Task statement. Your task is to copy every line of the records below that contains "Blender".

Supplied data.
-- Start --

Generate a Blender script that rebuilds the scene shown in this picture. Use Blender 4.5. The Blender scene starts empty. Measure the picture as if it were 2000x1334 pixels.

-- End --
-- Start --

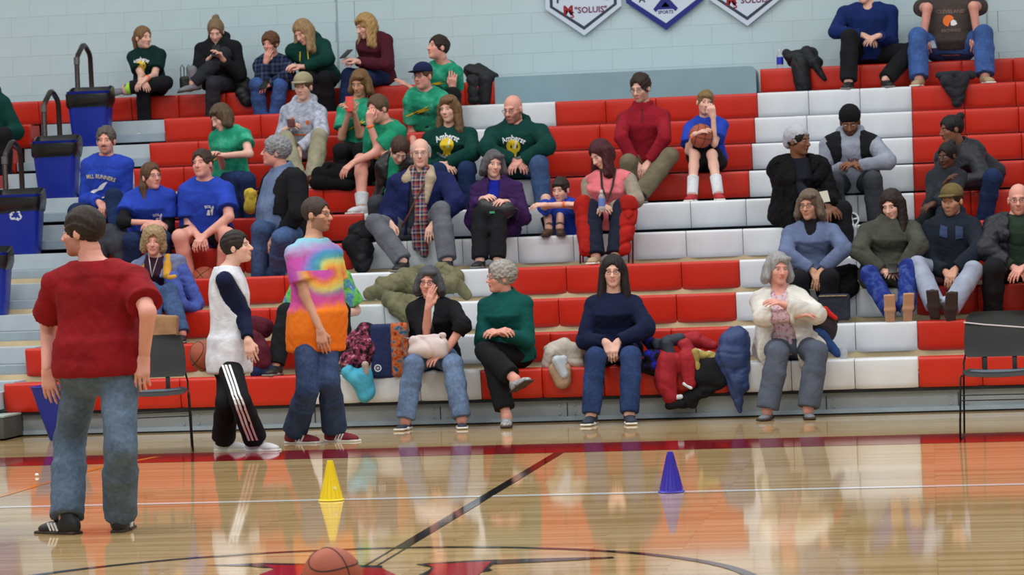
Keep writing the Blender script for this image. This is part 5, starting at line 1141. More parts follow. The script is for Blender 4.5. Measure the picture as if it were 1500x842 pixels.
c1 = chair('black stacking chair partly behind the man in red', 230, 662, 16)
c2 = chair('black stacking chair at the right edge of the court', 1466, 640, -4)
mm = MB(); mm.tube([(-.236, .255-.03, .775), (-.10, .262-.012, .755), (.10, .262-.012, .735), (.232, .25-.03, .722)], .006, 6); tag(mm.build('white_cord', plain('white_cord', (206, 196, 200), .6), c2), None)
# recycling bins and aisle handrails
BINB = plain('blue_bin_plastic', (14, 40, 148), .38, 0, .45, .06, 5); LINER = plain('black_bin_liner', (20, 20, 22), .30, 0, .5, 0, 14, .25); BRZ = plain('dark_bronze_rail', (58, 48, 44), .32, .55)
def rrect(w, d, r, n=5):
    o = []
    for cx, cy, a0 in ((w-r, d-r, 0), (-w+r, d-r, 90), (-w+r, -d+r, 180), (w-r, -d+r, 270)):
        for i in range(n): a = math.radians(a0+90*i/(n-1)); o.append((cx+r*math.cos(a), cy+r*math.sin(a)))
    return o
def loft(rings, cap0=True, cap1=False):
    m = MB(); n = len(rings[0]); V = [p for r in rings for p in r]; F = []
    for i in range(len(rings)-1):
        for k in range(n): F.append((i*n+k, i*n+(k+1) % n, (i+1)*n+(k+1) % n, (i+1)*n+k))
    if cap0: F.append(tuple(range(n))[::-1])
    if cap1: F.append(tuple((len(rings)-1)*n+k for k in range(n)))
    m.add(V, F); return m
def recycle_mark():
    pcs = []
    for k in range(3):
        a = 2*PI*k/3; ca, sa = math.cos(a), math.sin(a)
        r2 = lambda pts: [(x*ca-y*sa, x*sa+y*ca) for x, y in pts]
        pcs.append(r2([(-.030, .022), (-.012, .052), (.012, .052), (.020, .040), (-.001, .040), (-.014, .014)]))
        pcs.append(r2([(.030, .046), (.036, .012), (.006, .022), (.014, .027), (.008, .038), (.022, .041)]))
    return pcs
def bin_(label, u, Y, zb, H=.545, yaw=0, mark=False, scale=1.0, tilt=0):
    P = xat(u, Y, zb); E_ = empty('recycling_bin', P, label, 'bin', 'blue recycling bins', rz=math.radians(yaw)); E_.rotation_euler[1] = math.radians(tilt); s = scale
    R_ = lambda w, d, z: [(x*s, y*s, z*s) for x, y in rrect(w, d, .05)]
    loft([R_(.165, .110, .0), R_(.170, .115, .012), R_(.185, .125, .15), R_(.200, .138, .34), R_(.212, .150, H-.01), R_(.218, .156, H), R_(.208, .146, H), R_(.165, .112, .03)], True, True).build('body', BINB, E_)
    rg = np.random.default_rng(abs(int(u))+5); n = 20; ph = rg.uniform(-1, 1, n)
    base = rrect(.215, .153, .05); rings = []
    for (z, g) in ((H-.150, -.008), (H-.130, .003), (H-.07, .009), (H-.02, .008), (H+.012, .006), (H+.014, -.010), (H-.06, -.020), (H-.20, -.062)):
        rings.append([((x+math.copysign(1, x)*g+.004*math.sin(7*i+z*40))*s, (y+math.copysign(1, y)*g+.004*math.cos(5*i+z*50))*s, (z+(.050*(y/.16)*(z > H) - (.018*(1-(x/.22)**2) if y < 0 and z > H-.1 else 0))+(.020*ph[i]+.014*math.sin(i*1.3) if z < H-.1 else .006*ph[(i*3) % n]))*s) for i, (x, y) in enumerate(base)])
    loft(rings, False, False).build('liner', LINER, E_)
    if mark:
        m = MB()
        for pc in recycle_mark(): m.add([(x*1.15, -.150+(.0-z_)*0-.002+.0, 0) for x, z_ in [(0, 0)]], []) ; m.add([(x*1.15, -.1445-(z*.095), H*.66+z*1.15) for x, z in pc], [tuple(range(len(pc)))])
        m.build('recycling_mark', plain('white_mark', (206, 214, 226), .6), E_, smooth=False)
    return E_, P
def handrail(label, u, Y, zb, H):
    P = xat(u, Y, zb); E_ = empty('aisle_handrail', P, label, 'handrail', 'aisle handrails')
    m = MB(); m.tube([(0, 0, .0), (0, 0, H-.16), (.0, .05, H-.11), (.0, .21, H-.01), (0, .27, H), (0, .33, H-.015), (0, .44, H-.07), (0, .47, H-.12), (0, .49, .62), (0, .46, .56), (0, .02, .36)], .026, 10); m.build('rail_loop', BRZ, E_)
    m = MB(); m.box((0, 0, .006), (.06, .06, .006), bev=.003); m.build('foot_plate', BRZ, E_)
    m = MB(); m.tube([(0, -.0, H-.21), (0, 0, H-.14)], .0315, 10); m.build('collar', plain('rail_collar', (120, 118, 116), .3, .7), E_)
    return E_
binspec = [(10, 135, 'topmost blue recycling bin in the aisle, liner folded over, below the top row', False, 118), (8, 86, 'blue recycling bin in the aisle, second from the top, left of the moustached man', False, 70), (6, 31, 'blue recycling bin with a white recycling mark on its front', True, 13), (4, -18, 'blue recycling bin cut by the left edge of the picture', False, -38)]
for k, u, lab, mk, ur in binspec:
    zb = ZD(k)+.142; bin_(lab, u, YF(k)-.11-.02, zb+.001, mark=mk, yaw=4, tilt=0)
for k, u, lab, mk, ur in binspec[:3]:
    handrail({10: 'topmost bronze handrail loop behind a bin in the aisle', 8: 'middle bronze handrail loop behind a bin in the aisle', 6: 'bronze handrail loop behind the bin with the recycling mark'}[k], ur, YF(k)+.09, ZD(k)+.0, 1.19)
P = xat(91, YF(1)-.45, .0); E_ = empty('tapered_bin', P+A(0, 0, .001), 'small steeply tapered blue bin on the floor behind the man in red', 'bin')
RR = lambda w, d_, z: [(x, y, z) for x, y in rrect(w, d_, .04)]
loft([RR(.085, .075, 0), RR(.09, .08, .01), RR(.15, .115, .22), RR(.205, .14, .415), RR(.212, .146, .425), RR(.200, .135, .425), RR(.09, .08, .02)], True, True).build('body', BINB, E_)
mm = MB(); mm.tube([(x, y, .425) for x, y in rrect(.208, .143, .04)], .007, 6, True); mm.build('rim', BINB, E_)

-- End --

Answer to this task.
Generate a Blender script that rebuilds the scene shown in this picture. Use Blender 4.5. The Blender scene starts empty. Measure the picture as if it were 2000x1334 pixels.
Keep writing the Blender script for this image. This is part 5, starting at line 1141. More parts follow. The script is for Blender 4.5. Measure the picture as if it were 1500x842 pixels.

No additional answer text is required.